Pollard has since amassed a collection of 60 operating Checkers and another 100 non-operational ones that are part of a salvage yard he runs in the Mojave desert.

About 30 years ago, Pollard also started making his own Checker parts, and within a year started receiving orders from other owners. His Chatsworth-based business is now the largest supplier of Checker parts.

"People out in Chatsworth think there's hundreds of Checkers around 'cause they see them all the time," he said with a laugh.

Another place Checkers appear with a degree of regularity is in movies and television, an industry Pollard also caters to.

"As time goes by, there are even less and less of them," he said. "I became pretty much the only guy that you can turn to if you need more than 10."

Twelve of Pollard's Checkers made their major motion picture debut in 1998's "Why Do Fools Fall in Love?" Since then, his cars have appeared in numerous commercials, TV shows and movies, including a fleet of 50 in Steven Spielberg's "Catch Me If You Can" (2002).

"Checkers attract more attention than just about anything else you can do for a promotion," Pollard said. "You can send a fleet of Rolls Royces through town and no one would notice, but put three Checkers and paint them yellow — they'll stop traffic."

The attention from strangers is something Checker owners have come to expect and enjoy.

"It always brought a smile to people's faces," Bassett said of driving her '81 Checker around town. "People would give you a thumbs up."

Checkers, for one, tend to be more visible than other antique cars because their owners often drive them as their day-to-day vehicle, said Ron Leatz, president of the Checker Car Club of America.

They are not "kept on a little pedestal and sealed in Saran Wrap," Pollard said.

It suits the utilitarian nature of the vehicles, he said, which were designed primarily as a formidable taxi cab that would withstand the wear and tear of high mileage.

"They are driven," Leatz said. "They're not put in the garage and never seen again."

A former Victorville resident who now resides in Dowagiac, Mich., about 46 miles from Kalamazoo and the former Checker Motors Corp. factory, Leatz said he expects to purchase his very first Checker in the next 30 days.

"I've waited 15 years for this," he said. "I can't wait, to be honest with you."

Leatz recently helped organize the national Checker car show, which was held in late June in Kalamazoo.
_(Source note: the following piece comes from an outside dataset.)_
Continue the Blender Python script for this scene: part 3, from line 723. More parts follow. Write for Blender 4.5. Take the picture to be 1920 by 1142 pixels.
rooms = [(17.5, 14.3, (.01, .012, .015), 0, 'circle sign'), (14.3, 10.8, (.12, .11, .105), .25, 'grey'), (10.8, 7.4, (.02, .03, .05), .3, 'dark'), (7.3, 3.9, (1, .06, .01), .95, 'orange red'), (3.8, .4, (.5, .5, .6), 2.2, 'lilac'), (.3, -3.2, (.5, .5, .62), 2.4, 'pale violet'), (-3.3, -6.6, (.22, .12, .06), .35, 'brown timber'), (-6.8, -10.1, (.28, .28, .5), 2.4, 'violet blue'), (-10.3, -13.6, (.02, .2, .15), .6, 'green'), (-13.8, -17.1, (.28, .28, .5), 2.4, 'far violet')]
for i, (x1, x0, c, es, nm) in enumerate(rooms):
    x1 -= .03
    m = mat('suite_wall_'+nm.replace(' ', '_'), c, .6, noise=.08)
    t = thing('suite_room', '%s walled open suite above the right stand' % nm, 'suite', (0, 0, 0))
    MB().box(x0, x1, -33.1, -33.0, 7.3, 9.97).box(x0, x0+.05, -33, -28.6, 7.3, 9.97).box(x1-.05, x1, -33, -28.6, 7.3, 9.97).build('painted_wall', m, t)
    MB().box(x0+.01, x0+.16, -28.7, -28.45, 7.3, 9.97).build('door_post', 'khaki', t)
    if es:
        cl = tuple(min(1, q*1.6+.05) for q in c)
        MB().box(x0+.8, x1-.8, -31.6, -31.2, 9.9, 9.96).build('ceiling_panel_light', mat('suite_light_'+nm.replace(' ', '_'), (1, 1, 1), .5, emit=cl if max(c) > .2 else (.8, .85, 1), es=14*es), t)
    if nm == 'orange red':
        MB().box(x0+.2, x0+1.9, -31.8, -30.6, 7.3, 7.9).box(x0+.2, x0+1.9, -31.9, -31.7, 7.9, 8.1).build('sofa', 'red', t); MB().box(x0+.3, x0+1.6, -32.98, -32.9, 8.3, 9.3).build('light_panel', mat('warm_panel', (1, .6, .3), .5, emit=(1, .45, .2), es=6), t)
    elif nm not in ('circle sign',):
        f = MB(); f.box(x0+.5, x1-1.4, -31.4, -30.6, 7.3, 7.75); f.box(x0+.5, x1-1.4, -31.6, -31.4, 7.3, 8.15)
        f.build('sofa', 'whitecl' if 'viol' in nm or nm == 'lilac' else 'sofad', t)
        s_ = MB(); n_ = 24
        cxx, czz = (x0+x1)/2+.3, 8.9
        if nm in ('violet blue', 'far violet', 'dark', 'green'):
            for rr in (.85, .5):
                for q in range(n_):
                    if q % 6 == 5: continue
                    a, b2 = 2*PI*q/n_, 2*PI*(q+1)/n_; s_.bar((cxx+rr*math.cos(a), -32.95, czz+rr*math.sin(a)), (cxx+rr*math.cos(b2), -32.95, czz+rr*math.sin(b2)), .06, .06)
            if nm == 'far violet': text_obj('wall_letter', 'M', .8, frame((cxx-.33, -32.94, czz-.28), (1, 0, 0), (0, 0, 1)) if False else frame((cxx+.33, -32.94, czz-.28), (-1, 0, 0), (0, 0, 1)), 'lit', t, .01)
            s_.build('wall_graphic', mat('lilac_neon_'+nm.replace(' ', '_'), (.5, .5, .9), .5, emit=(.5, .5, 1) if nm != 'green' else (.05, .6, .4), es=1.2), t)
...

Next year, the national show will travel for the first time to the Arboretum in Arcadia.

Membership for the national and regional clubs have been slowly dwindling over the last couple decades. Once boasting as many as 1,000, the Checker Car Club of America now counts around 400 members nationwide.

But Checker aficionados aren't yet ready to sound the death knell for the classic cars.

And automotive enthusiasts as a whole certainly haven't written off the hulking, easily recognized vehicles.

The Checker Marathon, a model produced between 1961 and 1982 as sedans and station wagons, will be featured in an upcoming episode of "101 Cars You Must Drive" on the SPEED Channel. The episode premieres Monday, Aug. 25, at 6 p.m. PST.

"Every car has a story," said the show's writer and producer, Stan Rarden, of Tampa, Fla.-based Restoration Productions. "They all have a following somewhere, even the Checker."

Checker fans have another thing going for them that may just keep the engine running: They're serious about their rides.

"Never in my life," Rarden said, "have I seen a bunch of people more over-the-top dedicated to their cars."